Parisee is one of those who will be in the same tent Saturday night. He said he’ll pitch it somewhere in Edmonton’s river valley, where he knows he’ll have to fend for himself.

“It’s a chance you’ve gotta take, you might wake up dead in the morning,” he said, sipping a beer as he watched other residents pack up. He used to work in construction, but now is on disability and can’t afford rent.

Dawn Cardinal, 52, has been at the tent city since June. She was evicted from an apartment in February and became homeless for the first time in her life. She’s angry the government is kicking them off bare land that hasn’t been used for many years, and plans to move her tent somewhere else, along with her niece.

“Just because it’s provincial land, it’s still the government. They should start doing something, instead of kicking people off,” she said.

“How do they think that people will not make another tent city?”

The government won’t interfere if people want to move their tents elsewhere, said Bellikka.

“In some circumstances, people make their own choices and you can’t force people to accept something they don’t want.”

About a dozen people who were not residents of tent city came Saturday to hand out food and keep an eye on how guards and the government would get people to leave.

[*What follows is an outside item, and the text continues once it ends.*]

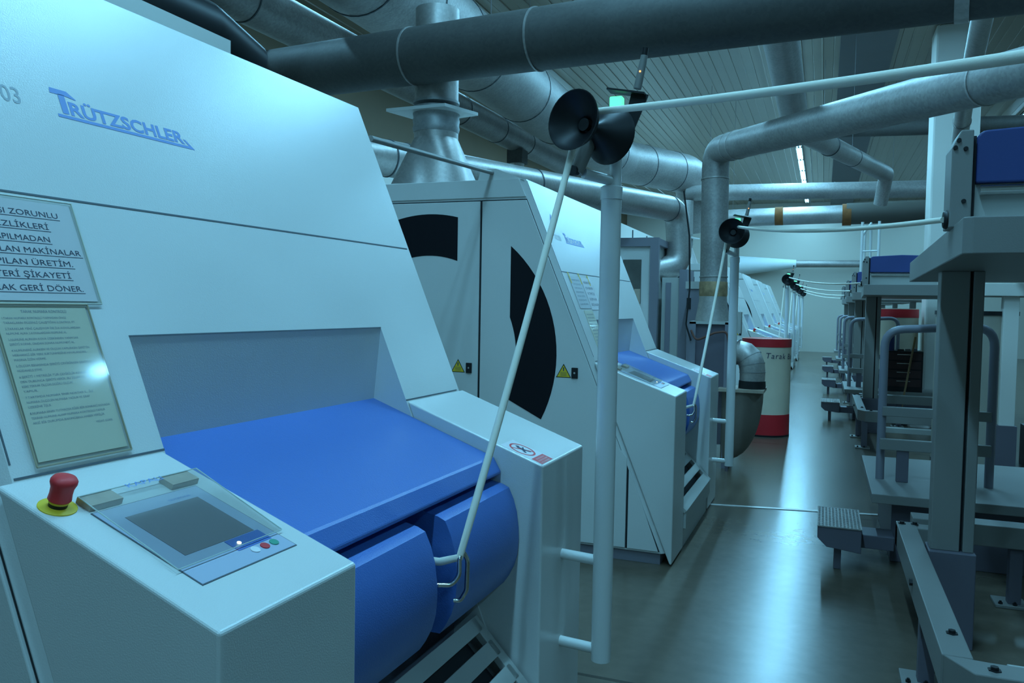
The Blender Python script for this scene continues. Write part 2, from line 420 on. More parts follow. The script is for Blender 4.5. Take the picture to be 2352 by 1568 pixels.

Jim Gurnett, who works with a social welfare agency, said he was sickened by the number of people who are homeless or in substandard living in the city, and that it will take a lot more work to make up for years of neglecting affordable housing.

“They have to be somewhere else, they’re not going to disintegrate, they’re not going to evaporate,” said Gurnett.

Kevin Soto, who was barbecuing huge slabs of meat to help feed the remaining residents, said he’ll be sad to see the end of the sense of community that has built up since May.

“It was a family thing,” he said, twisting the meat with a pair of shears and stopping frequently to chat with other people milling about his tent. “We all knew each other from the street.”

Soto said he’d been part of the tent city from the very beginning. Despite his sadness at having to leave, Soto said he’s not angry at the government and would be happy to take permanent housing if it could be found.

“If they can find us a place to stay, it would be nice, it would be beautiful,” he said.

Parisee said he, too, remained hopeful he’d soon have a real place to call home. A place had been found for a friend, and he said many people were helping the residents of tent city in their search.

“I’ll just camp out until I can find a place to stay,” he said. “My turn’s coming up.”